begin INFORMATION SHOWN

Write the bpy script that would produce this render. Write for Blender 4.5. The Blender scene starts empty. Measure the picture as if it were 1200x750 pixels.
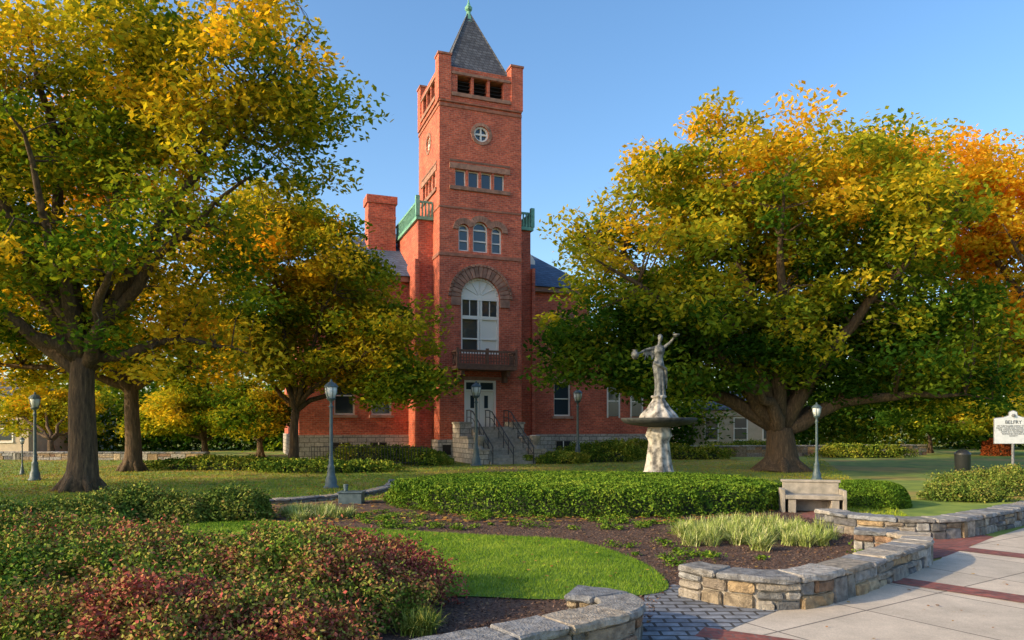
import bpy, math, random
import numpy as np
from mathutils import Vector
random.seed(7); rng=np.random.default_rng(7)
F=850.0; CH=2.0; HY=500.0
def W(px,py,D): return ((px-600)/F*D, D, CH+(HY-py)/F*D)
def G(px,py,z=0.0):
    D=(CH-z)*F/(py-HY); return ((px-600)/F*D, D)
scene=bpy.context.scene
# ---------------------------------------------------------------- helpers
class MB:
    def __init__(s): s.v=[]; s.f=[]; s.c=[]
    def add(s,vs,fs,col=(1,1,1)):
        o=len(s.v); s.v+= [tuple(v) for v in vs]; s.f+=[tuple(i+o for i in f) for f in fs]; s.c+=[col]*len(vs)
    def box(s,x0,x1,y0,y1,z0,z1,col=(1,1,1)):
        s.add([(x0,y0,z0),(x1,y0,z0),(x1,y1,z0),(x0,y1,z0),(x0,y0,z1),(x1,y0,z1),(x1,y1,z1),(x0,y1,z1)],
              [(0,3,2,1),(4,5,6,7),(0,1,5,4),(1,2,6,5),(2,3,7,6),(3,0,4,7)],col)
    def prism(s,poly,d0,d1,fm,col=(1,1,1)):
        n=len(poly)
        vs=[fm(a,d0,b) for a,b in poly]+[fm(a,d1,b) for a,b in poly]
        fs=[tuple(range(n)),tuple(range(2*n-1,n-1,-1))]+[(i,i+n,(i+1)%n+n,(i+1)%n) for i in range(n)]
        s.add(vs,fs,col)
    def tube(s,pts,rads,n=8,col=(1,1,1)):
        pts=[Vector(p) for p in pts]; vs=[]; fs=[]
        u=None
        for i,p in enumerate(pts):
            t=(pts[min(i+1,len(pts)-1)]-pts[max(i-1,0)])
            if t.length<1e-6: t=Vector((0,0,1))
            t.normalize()
            if u is None:
                u=t.cross(Vector((0.3,1,0.1)))
                if u.length<0.1: u=t.cross(Vector((1,0,0)))
            u=(u-t*u.dot(t)).normalized(); w=t.cross(u)
            for k in range(n):
                a=2*math.pi*k/n; vs.append(p+(u*math.cos(a)+w*math.sin(a))*rads[i])
        for i in range(len(pts)-1):
            for k in range(n):
                fs.append((i*n+k,i*n+(k+1)%n,(i+1)*n+(k+1)%n,(i+1)*n+k))
        fs.append(tuple(range(n-1,-1,-1))); fs.append(tuple(range((len(pts)-1)*n,len(pts)*n)))
        s.add(vs,fs,col)
    def lathe(s,prof,n=24,c=(0,0,0),col=(1,1,1),fl=0,nf=12,sq=(1,1)):
        vs=[];fs=[]
        for r,z in prof:
            for k in range(n):
                a=2*math.pi*(k+0.5)/n; rr=r*(1+fl*math.cos(a*nf)); vs.append((c[0]+rr*math.cos(a)*sq[0],c[1]+rr*math.sin(a)*sq[1],c[2]+z))
        for i in range(len(prof)-1):
            for k in range(n): fs.append((i*n+k,i*n+(k+1)%n,(i+1)*n+(k+1)%n,(i+1)*n+k))
        fs.append(tuple(range(n-1,-1,-1))); fs.append(tuple(range((len(prof)-1)*n,len(prof)*n)))
        s.add(vs,fs,col)
    def build(s,name,mat,parent=None,smooth=False,bevel=0):
        me=bpy.data.meshes.new(name); me.from_pydata(s.v,[],s.f)
        import bmesh
        bm=bmesh.new(); bm.from_mesh(me); bmesh.ops.recalc_face_normals(bm,faces=bm.faces); bm.to_mesh(me); bm.free()
        at=me.color_attributes.new("Col",'FLOAT_COLOR','POINT')
        a=np.ones((len(s.v),4),dtype=np.float32); a[:,:3]=np.array(s.c); at.data.foreach_set("color",a.ravel())
        if mat: me.materials.append(mat)
        if smooth: me.polygons.foreach_set("use_smooth",[True]*len(me.polygons))
        ob=bpy.data.objects.new(name,me); scene.collection.objects.link(ob)
        if parent: ob.parent=parent
        if bevel:
            m=ob.modifiers.new("b",'BEVEL'); m.width=bevel; m.segments=2; m.limit_method='ANGLE'
        return ob
def empty(name,loc=(0,0,0),rz=0):
    e=bpy.data.objects.new(name,None); e.location=loc; e.rotation_euler=(0,0,rz); scene.collection.objects.link(e); return e
def npmesh(name,V,nper,C,mat,parent=None):
    N=len(V)//nper
    me=bpy.data.meshes.new(name); me.vertices.add(len(V)); me.vertices.foreach_set("co",V.astype(np.float32).ravel())
    me.loops.add(len(V)); me.loops.foreach_set("vertex_index",np.arange(len(V),dtype=np.int32))
    me.polygons.add(N); me.polygons.foreach_set("loop_start",np.arange(0,len(V),nper,dtype=np.int32))
    me.polygons.foreach_set("loop_total",np.full(N,nper,dtype=np.int32))
    me.update(calc_edges=True)
    at=me.color_attributes.new("Col",'FLOAT_COLOR','POINT')
    a=np.ones((len(V),4),dtype=np.float32); a[:,:3]=np.repeat(C,nper,axis=0); at.data.foreach_set("color",a.ravel())
    me.materials.append(mat)
    ob=bpy.data.objects.new(name,me); scene.collection.objects.link(ob)
    if parent: ob.parent=parent
    return ob
def rdir(n):
    d=rng.normal(size=(n,3)); return d/np.linalg.norm(d,axis=1,keepdims=True)
def leafquads(P,size,flat=0.0,asp=0.55):
    n=len(P); a=rdir(n); 
    nn=rdir(n); nn[:,2]+=flat*np.sign(nn[:,2]+1e-6); nn/=np.linalg.norm(nn,axis=1,keepdims=True)
    a=np.cross(a,nn); a/=np.linalg.norm(a,axis=1,keepdims=True)+1e-9
    b=np.cross(nn,a); s=(size*(0.65+0.7*rng.random(n)))[:,None]
    V=np.empty((n,4,3)); V[:,0]=P+a*s; V[:,1]=P+b*s*asp+a*s*0.1; V[:,2]=P-a*s; V[:,3]=P-b*s*asp+a*s*0.1
    return V.reshape(-1,3)
def lown(P,f=0.5,ph=0):
    x,y,z=P[:,0]*f,P[:,1]*f,P[:,2]*f
    return (np.sin(x*1.7+y*1.1+ph)+np.sin(y*2.3-z*1.9+1.3+ph)+np.sin(z*2.7+x*0.9+2.1+ph)+np.sin(x*3.9-y*3.1+z*2.2+ph))/4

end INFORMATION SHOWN

WRITTEN INSTRUCTION
Report the number of lines above containing the word "empty", with no other text.

EXERCISE SOLUTION
3